REFILE-Montreal Exchange launches its carbon market
(Refiles to correct June and December contract symbols in third paragraph)
TORONTO, May 30 (Reuters) - Canada's main derivatives market launched a carbon emissions exchange on Friday, seeing a growth opportunity in a country that is among the world's biggest polluters.
The Montreal Exchange, which was bought earlier this month by Toronto Stock Exchange operator TSX Group (X.TO), said the launch of futures trading went smoothly on the Montreal Climate Exchange, which gives polluters a platform on which to buy and sell carbon credits.
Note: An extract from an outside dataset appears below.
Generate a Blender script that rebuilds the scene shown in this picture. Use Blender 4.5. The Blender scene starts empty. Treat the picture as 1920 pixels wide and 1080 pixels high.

Early volume was light with some interest in carbon credits for June MCXM1 and December MCXZ1 delivery on the exchange, a joint venture with the Chicago Climate Exchange, which is owned by British holding company Climate Exchange Plc (CLIE.L).
"We know this is the first step in a gradual process of constructing environmental markets in Canada and attracting investors to participate," Luc Bertrand, the former head of the Montreal Exchange and deputy CEO of TSX Group, said in a statement.
Emissions trading has risen in recent years, especially in Europe, as governments restrict the greenhouse gases corporations can produce to try to curb climate change.
Since 1990, Canada's emissions have risen faster than all of the other Group of Eight industrialized nations -- the United States, Japan, Russia, Germany, France, Britain and Italy.
On the new platform, heavily-polluting companies can buy credits from those that produce lower emissions than allowed by law.
Canada has committed to the United Nations Kyoto Protocol, a pact that requires it to reduce greenhouse gases to 6 percent below 1990 levels by 2012 -- a goal Canada's Conservative government says it cannot meet.